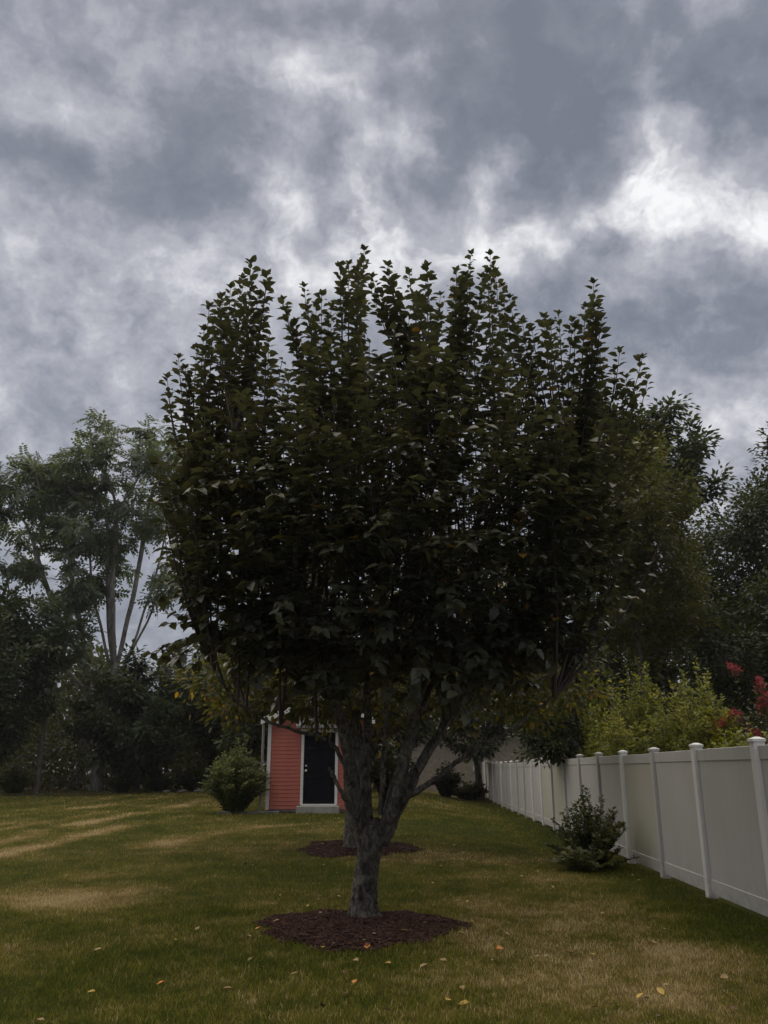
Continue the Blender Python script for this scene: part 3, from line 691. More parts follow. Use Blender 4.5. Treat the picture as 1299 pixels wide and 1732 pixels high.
LIMBS = [  # x, y, z, radius
    [(-.20, 9.62, .85, .11), (-.31, 9.55, 1.25, .115), (-.40, 9.42, 1.75, .098), (-.60, 9.2, 2.45, .078), (-1.05, 8.95, 3.3, .055), (-1.45, 8.8, 4.2, .035), (-1.7, 8.75, 5.2, .02)],
    [(-.15, 9.66, .9, .10), (-.20, 9.70, 1.4, .10), (-.19, 9.82, 2.1, .082), (-.26, 10.0, 3.1, .06), (-.42, 10.2, 4.3, .04), (-.5, 10.3, 5.4, .02)],
    [(-.05, 9.60, .95, .11), (.12, 9.52, 1.35, .112), (.29, 9.42, 1.9, .095), (.42, 9.32, 2.6, .075), (.58, 9.2, 3.6, .05), (.68, 9.15, 4.7, .032), (.72, 9.1, 5.6, .018)],
    [(-.03, 9.68, .95, .12), (.18, 9.72, 1.28, .11), (.50, 9.80, 1.75, .088), (.95, 9.88, 2.35, .066), (1.5, 9.9, 3.0, .048), (2.0, 9.9, 3.9, .03), (2.3, 9.9, 4.8, .018)],
    [(.0, 9.56, 1.05, .075), (.22, 9.48, 1.32, .062), (.55, 9.32, 1.50, .050), (.92, 9.18, 1.73, .041), (1.3, 9.1, 1.93, .03), (1.8, 9.0, 2.3, .017)],
    [(-.26, 9.56, 1.02, .05), (-.38, 9.46, 1.26, .042), (-.50, 9.36, 1.46, .034), (-.58, 9.3, 1.60, .026)],
    [(-.38, 9.48, 1.55, .045), (-.62, 9.42, 1.86, .036), (-1.05, 9.35, 1.98, .028), (-1.6, 9.3, 2.25, .02), (-2.0, 9.25, 2.8, .012)],
    [(-.16, 9.72, 1.05, .06), (-.42, 10.1, 1.8, .054), (-.9, 10.55, 2.8, .048), (-1.4, 10.85, 3.9, .032), (-1.7, 11.0, 4.9, .018)],
    [(-.02, 9.74, 1.1, .06), (.32, 10.2, 1.95, .055), (.8, 10.7, 2.95, .05), (1.35, 11.0, 4.0, .033), (1.6, 11.1, 5.0, .018)],
    [(-.04, 9.62, 1.2, .05), (.02, 9.3, 2.0, .046), (0, 8.6, 3.0, .042), (-.1, 8.3, 4.0, .028), (-.15, 8.2, 5.0, .016)],
    [(.33, 9.38, 2.1, .05), (.62, 8.95, 2.9, .038), (.95, 8.6, 3.8, .026), (1.1, 8.5, 4.9, .015)],
    [(.58, 9.8, 1.9, .05), (1.05, 9.4, 2.5, .038), (1.6, 9.1, 3.1, .026), (2.05, 9.0, 3.9, .015)],
    [(-.64, 9.18, 2.5, .045), (-1.1, 9.3, 3.1, .033), (-1.75, 9.45, 3.7, .022), (-2.1, 9.5, 4.5, .014)],
    [(-.24, 10.0, 2.9, .04), (.1, 10.3, 3.8, .03), (.3, 10.4, 5.0, .015)]]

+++

**Work to do**
Skip every picture and transcribe the data above exactly.

**Task answer**
Continue the Blender Python script for this scene: part 3, from line 691. More parts follow. Use Blender 4.5. Treat the picture as 1299 pixels wide and 1732 pixels high.
LIMBS = [  # x, y, z, radius
    [(-.20, 9.62, .85, .11), (-.31, 9.55, 1.25, .115), (-.40, 9.42, 1.75, .098), (-.60, 9.2, 2.45, .078), (-1.05, 8.95, 3.3, .055), (-1.45, 8.8, 4.2, .035), (-1.7, 8.75, 5.2, .02)],
    [(-.15, 9.66, .9, .10), (-.20, 9.70, 1.4, .10), (-.19, 9.82, 2.1, .082), (-.26, 10.0, 3.1, .06), (-.42, 10.2, 4.3, .04), (-.5, 10.3, 5.4, .02)],
    [(-.05, 9.60, .95, .11), (.12, 9.52, 1.35, .112), (.29, 9.42, 1.9, .095), (.42, 9.32, 2.6, .075), (.58, 9.2, 3.6, .05), (.68, 9.15, 4.7, .032), (.72, 9.1, 5.6, .018)],
    [(-.03, 9.68, .95, .12), (.18, 9.72, 1.28, .11), (.50, 9.80, 1.75, .088), (.95, 9.88, 2.35, .066), (1.5, 9.9, 3.0, .048), (2.0, 9.9, 3.9, .03), (2.3, 9.9, 4.8, .018)],
    [(.0, 9.56, 1.05, .075), (.22, 9.48, 1.32, .062), (.55, 9.32, 1.50, .050), (.92, 9.18, 1.73, .041), (1.3, 9.1, 1.93, .03), (1.8, 9.0, 2.3, .017)],
    [(-.26, 9.56, 1.02, .05), (-.38, 9.46, 1.26, .042), (-.50, 9.36, 1.46, .034), (-.58, 9.3, 1.60, .026)],
    [(-.38, 9.48, 1.55, .045), (-.62, 9.42, 1.86, .036), (-1.05, 9.35, 1.98, .028), (-1.6, 9.3, 2.25, .02), (-2.0, 9.25, 2.8, .012)],
    [(-.16, 9.72, 1.05, .06), (-.42, 10.1, 1.8, .054), (-.9, 10.55, 2.8, .048), (-1.4, 10.85, 3.9, .032), (-1.7, 11.0, 4.9, .018)],
    [(-.02, 9.74, 1.1, .06), (.32, 10.2, 1.95, .055), (.8, 10.7, 2.95, .05), (1.35, 11.0, 4.0, .033), (1.6, 11.1, 5.0, .018)],
    [(-.04, 9.62, 1.2, .05), (.02, 9.3, 2.0, .046), (0, 8.6, 3.0, .042), (-.1, 8.3, 4.0, .028), (-.15, 8.2, 5.0, .016)],
    [(.33, 9.38, 2.1, .05), (.62, 8.95, 2.9, .038), (.95, 8.6, 3.8, .026), (1.1, 8.5, 4.9, .015)],
    [(.58, 9.8, 1.9, .05), (1.05, 9.4, 2.5, .038), (1.6, 9.1, 3.1, .026), (2.05, 9.0, 3.9, .015)],
    [(-.64, 9.18, 2.5, .045), (-1.1, 9.3, 3.1, .033), (-1.75, 9.45, 3.7, .022), (-2.1, 9.5, 4.5, .014)],
    [(-.24, 10.0, 2.9, .04), (.1, 10.3, 3.8, .03), (.3, 10.4, 5.0, .015)]]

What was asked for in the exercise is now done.